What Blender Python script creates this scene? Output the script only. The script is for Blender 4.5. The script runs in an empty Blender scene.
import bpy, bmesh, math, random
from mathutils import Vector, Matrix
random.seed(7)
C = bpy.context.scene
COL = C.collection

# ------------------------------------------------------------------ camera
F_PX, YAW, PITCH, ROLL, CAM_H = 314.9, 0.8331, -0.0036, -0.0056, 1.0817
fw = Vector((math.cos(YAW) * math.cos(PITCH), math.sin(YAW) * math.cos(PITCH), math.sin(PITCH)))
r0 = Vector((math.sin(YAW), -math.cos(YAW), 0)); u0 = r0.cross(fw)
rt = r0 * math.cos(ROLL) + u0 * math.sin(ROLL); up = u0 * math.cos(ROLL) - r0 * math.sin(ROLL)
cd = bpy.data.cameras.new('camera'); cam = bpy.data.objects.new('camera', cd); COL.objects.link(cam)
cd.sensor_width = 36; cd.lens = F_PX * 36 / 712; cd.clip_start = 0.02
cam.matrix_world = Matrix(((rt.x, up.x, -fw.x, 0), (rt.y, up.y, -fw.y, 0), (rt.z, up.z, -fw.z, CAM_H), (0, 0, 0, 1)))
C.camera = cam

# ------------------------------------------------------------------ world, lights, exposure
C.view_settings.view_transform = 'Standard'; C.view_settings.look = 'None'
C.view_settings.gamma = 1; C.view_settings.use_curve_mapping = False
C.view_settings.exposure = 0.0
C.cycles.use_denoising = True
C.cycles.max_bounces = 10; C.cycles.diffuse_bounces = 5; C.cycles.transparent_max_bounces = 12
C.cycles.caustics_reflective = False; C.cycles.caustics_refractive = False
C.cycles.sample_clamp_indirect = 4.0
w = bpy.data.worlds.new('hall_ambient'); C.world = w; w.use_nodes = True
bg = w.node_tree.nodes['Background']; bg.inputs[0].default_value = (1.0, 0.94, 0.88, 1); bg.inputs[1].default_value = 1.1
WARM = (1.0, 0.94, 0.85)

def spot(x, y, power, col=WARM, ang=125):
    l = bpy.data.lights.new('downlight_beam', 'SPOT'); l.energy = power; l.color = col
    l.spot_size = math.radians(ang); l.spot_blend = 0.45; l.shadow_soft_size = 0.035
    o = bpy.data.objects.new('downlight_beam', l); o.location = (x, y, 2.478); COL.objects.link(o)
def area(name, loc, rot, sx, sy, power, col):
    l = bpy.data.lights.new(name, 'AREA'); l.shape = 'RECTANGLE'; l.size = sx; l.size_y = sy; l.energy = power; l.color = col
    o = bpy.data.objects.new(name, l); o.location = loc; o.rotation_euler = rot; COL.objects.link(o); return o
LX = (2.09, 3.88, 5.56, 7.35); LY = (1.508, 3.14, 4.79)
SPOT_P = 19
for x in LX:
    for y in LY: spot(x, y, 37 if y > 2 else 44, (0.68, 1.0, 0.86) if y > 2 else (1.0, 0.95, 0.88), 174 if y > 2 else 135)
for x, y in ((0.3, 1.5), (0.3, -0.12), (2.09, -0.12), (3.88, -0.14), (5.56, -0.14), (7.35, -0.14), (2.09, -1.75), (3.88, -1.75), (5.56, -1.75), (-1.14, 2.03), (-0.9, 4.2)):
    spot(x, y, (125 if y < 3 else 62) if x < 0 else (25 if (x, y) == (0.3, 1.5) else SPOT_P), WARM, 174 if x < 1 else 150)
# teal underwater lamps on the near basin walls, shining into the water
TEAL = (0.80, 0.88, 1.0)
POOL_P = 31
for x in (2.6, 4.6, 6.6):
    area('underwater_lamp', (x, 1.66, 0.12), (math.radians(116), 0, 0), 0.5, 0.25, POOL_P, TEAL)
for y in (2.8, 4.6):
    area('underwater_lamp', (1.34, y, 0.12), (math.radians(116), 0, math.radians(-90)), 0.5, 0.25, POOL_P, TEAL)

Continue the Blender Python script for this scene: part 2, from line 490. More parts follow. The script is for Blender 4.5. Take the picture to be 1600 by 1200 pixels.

•••

- Exercise brief
Extract the entries above verbatim.

- Task solution
What Blender Python script creates this scene? Output the script only. The script is for Blender 4.5. The script runs in an empty Blender scene.
import bpy, bmesh, math, random
from mathutils import Vector, Matrix
random.seed(7)
C = bpy.context.scene
COL = C.collection

# ------------------------------------------------------------------ camera
F_PX, YAW, PITCH, ROLL, CAM_H = 314.9, 0.8331, -0.0036, -0.0056, 1.0817
fw = Vector((math.cos(YAW) * math.cos(PITCH), math.sin(YAW) * math.cos(PITCH), math.sin(PITCH)))
r0 = Vector((math.sin(YAW), -math.cos(YAW), 0)); u0 = r0.cross(fw)
rt = r0 * math.cos(ROLL) + u0 * math.sin(ROLL); up = u0 * math.cos(ROLL) - r0 * math.sin(ROLL)
cd = bpy.data.cameras.new('camera'); cam = bpy.data.objects.new('camera', cd); COL.objects.link(cam)
cd.sensor_width = 36; cd.lens = F_PX * 36 / 712; cd.clip_start = 0.02
cam.matrix_world = Matrix(((rt.x, up.x, -fw.x, 0), (rt.y, up.y, -fw.y, 0), (rt.z, up.z, -fw.z, CAM_H), (0, 0, 0, 1)))
C.camera = cam

# ------------------------------------------------------------------ world, lights, exposure
C.view_settings.view_transform = 'Standard'; C.view_settings.look = 'None'
C.view_settings.gamma = 1; C.view_settings.use_curve_mapping = False
C.view_settings.exposure = 0.0
C.cycles.use_denoising = True
C.cycles.max_bounces = 10; C.cycles.diffuse_bounces = 5; C.cycles.transparent_max_bounces = 12
C.cycles.caustics_reflective = False; C.cycles.caustics_refractive = False
C.cycles.sample_clamp_indirect = 4.0
w = bpy.data.worlds.new('hall_ambient'); C.world = w; w.use_nodes = True
bg = w.node_tree.nodes['Background']; bg.inputs[0].default_value = (1.0, 0.94, 0.88, 1); bg.inputs[1].default_value = 1.1
WARM = (1.0, 0.94, 0.85)

def spot(x, y, power, col=WARM, ang=125):
    l = bpy.data.lights.new('downlight_beam', 'SPOT'); l.energy = power; l.color = col
    l.spot_size = math.radians(ang); l.spot_blend = 0.45; l.shadow_soft_size = 0.035
    o = bpy.data.objects.new('downlight_beam', l); o.location = (x, y, 2.478); COL.objects.link(o)
def area(name, loc, rot, sx, sy, power, col):
    l = bpy.data.lights.new(name, 'AREA'); l.shape = 'RECTANGLE'; l.size = sx; l.size_y = sy; l.energy = power; l.color = col
    o = bpy.data.objects.new(name, l); o.location = loc; o.rotation_euler = rot; COL.objects.link(o); return o
LX = (2.09, 3.88, 5.56, 7.35); LY = (1.508, 3.14, 4.79)
SPOT_P = 19
for x in LX:
    for y in LY: spot(x, y, 37 if y > 2 else 44, (0.68, 1.0, 0.86) if y > 2 else (1.0, 0.95, 0.88), 174 if y > 2 else 135)
for x, y in ((0.3, 1.5), (0.3, -0.12), (2.09, -0.12), (3.88, -0.14), (5.56, -0.14), (7.35, -0.14), (2.09, -1.75), (3.88, -1.75), (5.56, -1.75), (-1.14, 2.03), (-0.9, 4.2)):
    spot(x, y, (125 if y < 3 else 62) if x < 0 else (25 if (x, y) == (0.3, 1.5) else SPOT_P), WARM, 174 if x < 1 else 150)
# teal underwater lamps on the near basin walls, shining into the water
TEAL = (0.80, 0.88, 1.0)
POOL_P = 31
for x in (2.6, 4.6, 6.6):
    area('underwater_lamp', (x, 1.66, 0.12), (math.radians(116), 0, 0), 0.5, 0.25, POOL_P, TEAL)
for y in (2.8, 4.6):
    area('underwater_lamp', (1.34, y, 0.12), (math.radians(116), 0, math.radians(-90)), 0.5, 0.25, POOL_P, TEAL)

Continue the Blender Python script for this scene: part 2, from line 490. More parts follow. The script is for Blender 4.5. Take the picture to be 1600 by 1200 pixels.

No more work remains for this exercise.